Adakalanya kesehatan terletak di tangan tabib. Mereka juga berdoa kepada Tuhan, semoga Ia menganugerahkan keringanan penyakit serta penyembuhan akan keselamatan hidup (Sir 38:13-14)
Di Australia, ada seorang pastor yang ingin bertemu dengan Fr Kevin dan saya. Beliau mengatakan bahwa ada seorang umat (A) di parokinya yang mau berbicara dengan kami.
Lalu kami mengunjunginya, ternyata A mengalami luka di pergelangan tangan dan di lambung (stigmata).
Suami A menceritakan hidup perkawinannya: “Saya harus memanggul salib besar karena istri saya tidak menjalankan iman katoliknya dengan baik. Saya setiap hari menghadiri Misa untuk pertobatan A.

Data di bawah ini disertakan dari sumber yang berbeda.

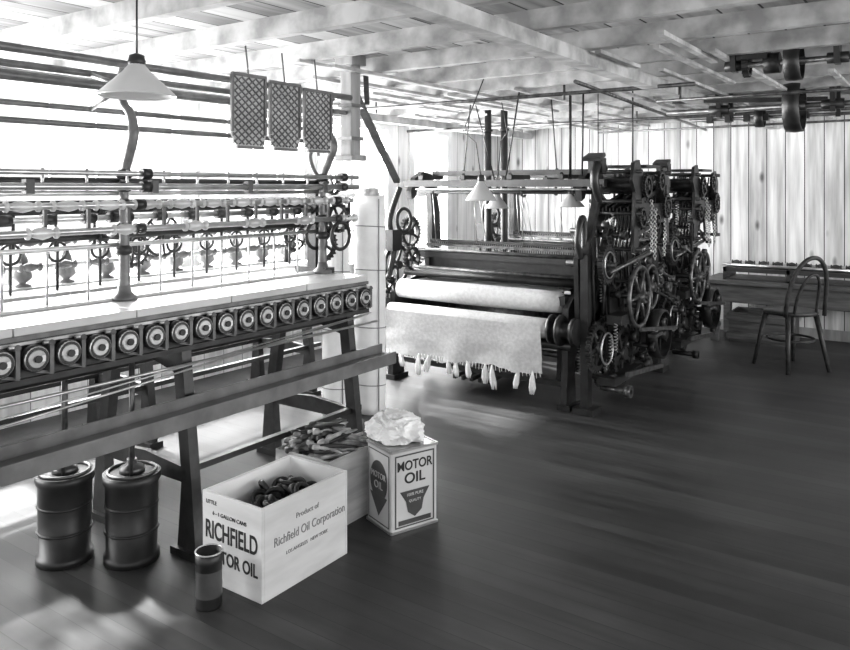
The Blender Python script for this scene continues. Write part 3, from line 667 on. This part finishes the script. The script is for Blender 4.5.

Sesudah keempat anak kami beranjak dewasa, istri saya kembali ke gereja dan mengaku dosa. Pada suatu ketika terjadi sebuah peristiwa, yaitu: pada saat istri saya menerima komuni, tiba-tiba merasakan sakit yang luar biasa … ternyata pergelangan tangan dan lambungnya berdarah.”
Sambil menangis A bercerita: “Setiap hari saya mengalami sakit yang luar biasa. Yesus telah meminta saya untuk menyatukan penderitaan saya dengan penderitaan-Nya. Penderitaan inilah yang mengubah hidup saya. Saya mulai menyadari bahwa bukan karena luka-luka ini, saya bisa menjadi orang kudus tetapi bagaimana saya menerima dalam hati penderitaan ini dengan suka, senang dan rela.”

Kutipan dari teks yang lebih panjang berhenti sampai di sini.